I am slightly concerned about the western big market cap companies that have gone public recently. There’s a real danger that those are overvalued compared to their Asian compatriots, who have a much more solid business, much better diversified, and a very good stranglehold on their domestic market. There’s a risk that, at the top end, some of the western companies are not being correctly valued, and that will have a long-term negative impact on the investment climate for all of us trying to build businesses in this part of the world.
Overall, though, the global state of the industry is quite deserved. It’s a great place to be.
Jackson: I think the value creation we’re seeing right now is commensurate with the revolution in human communications, with the internet in its second or third iteration, however you want to count it. To your point, I’m concerned about the legacy publisher valuations, like Electronic Arts and others, which seem to be having a resurgence which is very short-term.
I also think that we’ve seen tremendous shifts in geography. Of course there’s Asia, but in my experience in the game industry, we’ve seen Germany come from being a consumer of games, not a creator of games, to being a key creator of games. There’s many examples. There’s Crytek on the engine and technology side, as well as the content side, but now you have this flourishing area in Berlin where you have all kinds of new mobile apps. To bring it home to France a bit here, one thing we can see is that France could have a tremendous resurgence itself.

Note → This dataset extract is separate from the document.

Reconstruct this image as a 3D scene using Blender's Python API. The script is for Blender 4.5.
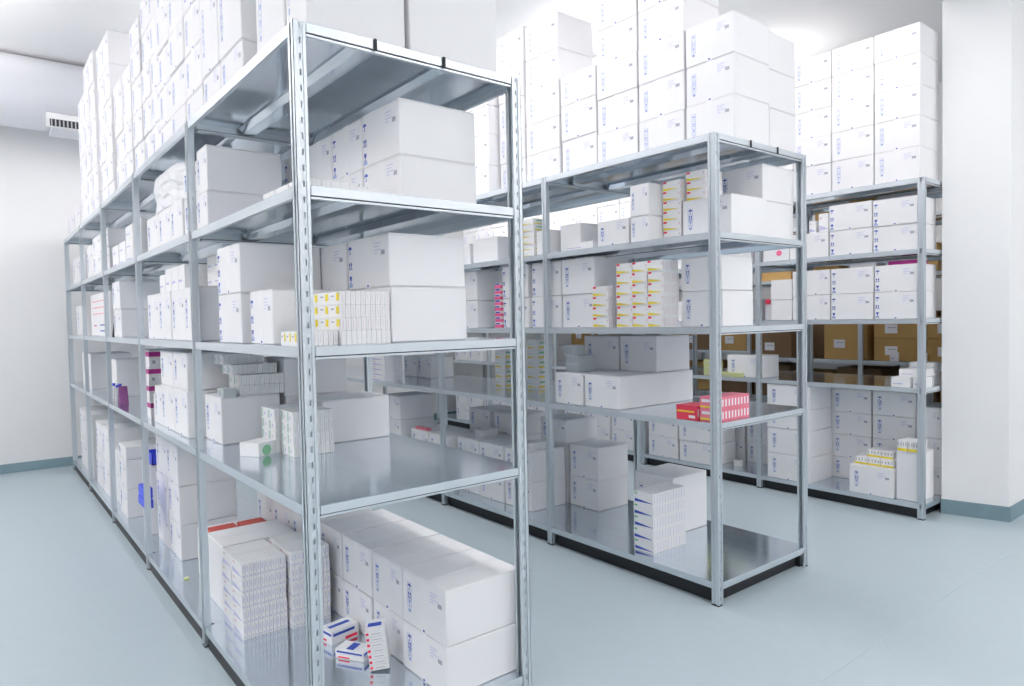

Fear is a good thing. I’m definitely concerned and afraid of valuations. They’re crazy. They don’t make any sense. If you’re trained in finance at all, you can see that it’s very hard to predict where market valuations are going. I don’t think the motivations are there to really understand that. On a bigger, macroeconomic scale, we’re seeing the indication that the market continues to shift, both on a consumer level and on an enterprise level.
On that note, I’ll give a plug for one of the things that I think is a trend as well, and that’s what we generally call gamification – bringing game-like attributes to enterprise software and other types of software development or even old media efforts. Again, we’re at the tip of an iceberg there, where we could see the game industry transform into something we’ve never seen before, as it brings gaming formally into the workplace or the classroom.
Stokes: To throw a little bit of negativity in, just to mix it up a bit—I’ve done a lot of investments in the internet space. I’ve seen companies bought for a billion dollars that have zero revenues. When I see the sort of valuations you’re talking about here and I look at the revenues and the margins they’re generating, it can’t be that crazy relative to the craziness that you see in the world.
The thing that would be sitting in the back of my mind is, when I look at the internet companies, or to go back 20 years and even look at the Microsofts and the Apples, I don’t think there’s any brand affinity with King. I don’t think anyone has any brand affinity with King. The fact that these companies don’t have any brand affinity – it’s their products that have brand affinity – it’s a question of how far you can stretch that product affinity when there’s no real brand affinity.
I don’t think that’s what’s been pushed yet. That’s what we saw with Zynga. Zynga didn’t have any brand affinity with the public. It stretched its product affinity as far as it could, and then things collapsed. We’ll see what happens with King. That’s something that would concern me.
Baverstock: That’s very interesting. In the end, we’re a creative industry. Investors have to understand that you do need to make great product. You can’t just have a big business and turn out shit. People won’t buy it. It doesn’t work that way. There’s always a massive creative risk.